Now it's Friday and things are almost feeling as if I've never been away. The challenge, of course, is to maintain some of the relaxed, cheerful holiday escapism in everyday life. So next time I absent-mindedly say "merci beaucoup" to a cashier in a shop, I'll allow myself a wry smile and a momentary dream of Paris... and start to plan my next trip.

Monday, January 22, 2007

Patriarchal Society?

An odd thought popped into my head when I was doing the washing up the other day. I suddenly noticed that you can't really say "happiness" without saying "a penis".

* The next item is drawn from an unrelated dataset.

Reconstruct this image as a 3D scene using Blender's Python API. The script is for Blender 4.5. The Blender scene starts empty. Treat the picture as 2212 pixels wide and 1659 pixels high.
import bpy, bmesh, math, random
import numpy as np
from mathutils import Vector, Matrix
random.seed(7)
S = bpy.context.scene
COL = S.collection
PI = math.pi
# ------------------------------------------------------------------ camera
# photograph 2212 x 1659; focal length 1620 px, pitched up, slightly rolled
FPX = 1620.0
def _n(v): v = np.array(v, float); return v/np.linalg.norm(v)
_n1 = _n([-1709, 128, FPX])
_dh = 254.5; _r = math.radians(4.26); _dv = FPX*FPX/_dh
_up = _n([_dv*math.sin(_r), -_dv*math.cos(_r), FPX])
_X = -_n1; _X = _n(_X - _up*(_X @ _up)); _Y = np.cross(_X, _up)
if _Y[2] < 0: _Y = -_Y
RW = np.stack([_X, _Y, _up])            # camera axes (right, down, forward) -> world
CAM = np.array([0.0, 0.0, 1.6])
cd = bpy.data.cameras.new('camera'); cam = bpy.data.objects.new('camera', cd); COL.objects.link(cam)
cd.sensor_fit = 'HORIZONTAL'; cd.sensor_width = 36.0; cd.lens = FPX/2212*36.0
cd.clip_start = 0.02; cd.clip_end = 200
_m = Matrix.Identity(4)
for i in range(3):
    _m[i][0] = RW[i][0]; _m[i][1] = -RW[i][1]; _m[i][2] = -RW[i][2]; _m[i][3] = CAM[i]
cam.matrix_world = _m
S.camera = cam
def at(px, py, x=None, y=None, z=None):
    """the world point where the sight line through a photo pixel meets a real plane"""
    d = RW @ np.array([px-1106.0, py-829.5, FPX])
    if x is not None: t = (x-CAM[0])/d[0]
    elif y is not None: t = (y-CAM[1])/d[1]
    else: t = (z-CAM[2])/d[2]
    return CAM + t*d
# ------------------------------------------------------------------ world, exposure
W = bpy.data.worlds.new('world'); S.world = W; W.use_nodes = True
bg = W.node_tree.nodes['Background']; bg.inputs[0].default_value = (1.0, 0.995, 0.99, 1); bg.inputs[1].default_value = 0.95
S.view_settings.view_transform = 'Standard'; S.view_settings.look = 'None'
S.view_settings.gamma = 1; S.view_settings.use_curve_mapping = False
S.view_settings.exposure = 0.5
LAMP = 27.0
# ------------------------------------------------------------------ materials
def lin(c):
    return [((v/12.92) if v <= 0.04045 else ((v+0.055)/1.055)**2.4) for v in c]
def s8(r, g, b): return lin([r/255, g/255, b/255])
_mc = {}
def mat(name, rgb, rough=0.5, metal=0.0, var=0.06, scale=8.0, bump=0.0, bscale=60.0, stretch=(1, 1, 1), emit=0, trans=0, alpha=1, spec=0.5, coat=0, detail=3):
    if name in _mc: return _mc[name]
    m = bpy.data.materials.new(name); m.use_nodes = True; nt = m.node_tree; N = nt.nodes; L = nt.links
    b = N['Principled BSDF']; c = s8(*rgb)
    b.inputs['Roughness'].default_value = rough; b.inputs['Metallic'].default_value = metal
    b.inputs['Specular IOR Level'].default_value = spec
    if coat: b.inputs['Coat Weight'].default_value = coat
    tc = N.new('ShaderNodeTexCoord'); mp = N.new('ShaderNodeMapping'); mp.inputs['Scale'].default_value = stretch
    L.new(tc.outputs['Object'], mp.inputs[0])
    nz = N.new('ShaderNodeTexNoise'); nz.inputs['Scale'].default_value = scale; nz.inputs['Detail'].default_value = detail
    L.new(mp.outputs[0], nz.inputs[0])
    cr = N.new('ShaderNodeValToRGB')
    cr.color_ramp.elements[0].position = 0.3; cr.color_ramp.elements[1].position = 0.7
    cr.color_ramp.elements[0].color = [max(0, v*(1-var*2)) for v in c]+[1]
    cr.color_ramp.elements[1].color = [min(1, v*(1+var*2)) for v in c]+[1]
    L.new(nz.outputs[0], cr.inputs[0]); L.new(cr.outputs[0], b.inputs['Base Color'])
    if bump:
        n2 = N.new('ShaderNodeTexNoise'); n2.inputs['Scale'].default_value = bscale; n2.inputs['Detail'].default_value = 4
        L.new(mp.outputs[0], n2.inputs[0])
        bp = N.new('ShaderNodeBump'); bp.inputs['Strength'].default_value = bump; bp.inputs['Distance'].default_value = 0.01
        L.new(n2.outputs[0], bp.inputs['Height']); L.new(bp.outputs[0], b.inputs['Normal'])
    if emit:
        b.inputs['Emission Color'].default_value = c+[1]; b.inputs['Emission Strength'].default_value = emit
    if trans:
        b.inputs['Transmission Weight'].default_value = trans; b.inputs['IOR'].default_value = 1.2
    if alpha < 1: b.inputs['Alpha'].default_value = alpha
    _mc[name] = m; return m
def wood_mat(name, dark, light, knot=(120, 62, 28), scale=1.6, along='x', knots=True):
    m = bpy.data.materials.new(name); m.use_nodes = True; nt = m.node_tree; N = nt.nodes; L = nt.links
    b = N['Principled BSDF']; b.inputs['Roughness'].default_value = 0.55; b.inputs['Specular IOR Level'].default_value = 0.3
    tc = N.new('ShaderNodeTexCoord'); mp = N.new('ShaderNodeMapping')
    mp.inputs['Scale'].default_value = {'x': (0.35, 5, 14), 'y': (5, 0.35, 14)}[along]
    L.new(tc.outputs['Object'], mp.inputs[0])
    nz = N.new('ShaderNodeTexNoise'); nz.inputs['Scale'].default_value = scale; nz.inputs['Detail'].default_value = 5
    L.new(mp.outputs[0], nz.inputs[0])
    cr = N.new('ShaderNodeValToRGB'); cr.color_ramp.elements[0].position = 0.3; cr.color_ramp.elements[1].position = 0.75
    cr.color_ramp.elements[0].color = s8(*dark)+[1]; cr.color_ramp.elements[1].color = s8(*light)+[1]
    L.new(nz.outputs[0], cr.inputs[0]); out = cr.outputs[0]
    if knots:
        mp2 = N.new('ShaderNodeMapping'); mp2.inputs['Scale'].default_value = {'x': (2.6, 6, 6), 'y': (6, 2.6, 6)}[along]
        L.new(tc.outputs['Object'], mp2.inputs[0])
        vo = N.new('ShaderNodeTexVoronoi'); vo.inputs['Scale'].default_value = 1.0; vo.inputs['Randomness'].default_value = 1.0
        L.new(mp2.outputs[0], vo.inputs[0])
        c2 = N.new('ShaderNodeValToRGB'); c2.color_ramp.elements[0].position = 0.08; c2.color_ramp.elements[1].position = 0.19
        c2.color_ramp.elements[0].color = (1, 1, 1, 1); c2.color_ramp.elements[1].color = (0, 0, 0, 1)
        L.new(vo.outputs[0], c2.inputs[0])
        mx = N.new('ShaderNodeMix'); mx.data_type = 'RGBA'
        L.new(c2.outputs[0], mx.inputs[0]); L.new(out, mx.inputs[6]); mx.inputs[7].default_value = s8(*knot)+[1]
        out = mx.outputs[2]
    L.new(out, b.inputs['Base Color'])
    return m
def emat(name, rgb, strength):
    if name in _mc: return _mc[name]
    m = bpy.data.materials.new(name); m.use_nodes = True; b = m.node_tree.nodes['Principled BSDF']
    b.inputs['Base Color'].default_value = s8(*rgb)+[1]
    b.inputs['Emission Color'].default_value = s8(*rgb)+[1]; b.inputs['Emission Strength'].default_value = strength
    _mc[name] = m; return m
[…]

All that feminist theory I've studied over the years and my brain manages to come up with an anti-feminist slogan in one of its idle moments. It's just not right :-)

Tuesday, January 16, 2007

"And all the world is biscuit shaped..."

I just downloaded XTC's "Senses Working Overtime" for my iPod. The reason behind my sudden rediscovery of Andy Partridge and Co.'s genius lies in a great play that I went to see on my birthday. "Love Song" by John Kolvenbach is currently on at the New Ambassador's theatre in London, starring Cillian Murphy, Neve Campbell, Kristen Johnston and Michael McKean. Kristen Johnston wasn't in it at the performance I attended. Her part was being played by an understudy called Romy, who was really good - her friend was sitting next to my boyfriend and was justifiably proud. But I digress - the whole cast worked extraordinarily well together to bring this play and its little world to life. It was funny, it was touching and it was very clever.

Generally speaking, theatre is theatre film is film, music is music and that's it - those are the categories and each is separate. In "Love Song", though, there is innovative intermingling going on. The play runs for ninety minutes with no interval, which means that the story gets to develop as a whole, much as a film would, and the audience can really engage with the character development (which is central to the plot). The use of established screen actors reinforces this effect. There are lots of scene changes, which for the most part are done mechanically. No stage hands appear - things just move in, up and out on wires and castors. When loose props need to be carried off, the actors do this themselves. Thus the impression of an intimate little world is created; a seamless world draws you into itself and into realtionships with its inhabitants. Scene changes and some of the key moments of the plot are accompanied by bursts of music - love songs in that raw, late 70s, early 80s vein. Sometimes you can see the actors waiting for musical cues before they move and this, combined with the physicality of the way in which the piece is performed (particularly by Murphy and Campbell), makes parts of the action seem almost like dance. As you can see, the play defies categorisation. It stands outside and between imposed boundaries, much like its central character, Beane.

Beane (brilliantly realised by Cillian Murphy) is the outsider around whom all of the action revolves. Sometimes he is tragically endearing, sometimes he is frighteningly elated, but it is always his journey that the plot centres on. He finds love and it changes him. To say much more would ruin the story for anybody else who wants to go and see it (and you should, really, you should), but there is much laughter along Beane's route, as well as many poignant moments that are touching but never sentimental or mawkish. You always get a strong sense that Beane is the only sane character from the start, despite his status as somebody who others are trying to "fix" or help. So it is only fitting that , ultimately, he gets to help everyone else as well as himself. They learn from him and grow because of him.

The whole play, from plot to staging, is a triumph of the imagination. As adults we forget how powerful imagination can be and "Love Song" reminded me, at least, of how it felt to just let your mind be free sometimes. It also reminded me how intense music can feel, especially when you're young, maybe most when you're a teenager and you feel as if the lyrics of every love song have deep, significant meanings. And on that note:

"I've got 1,2,3,4,5 senses working overtime...."
Go and see "Love Song" if you can. It's great.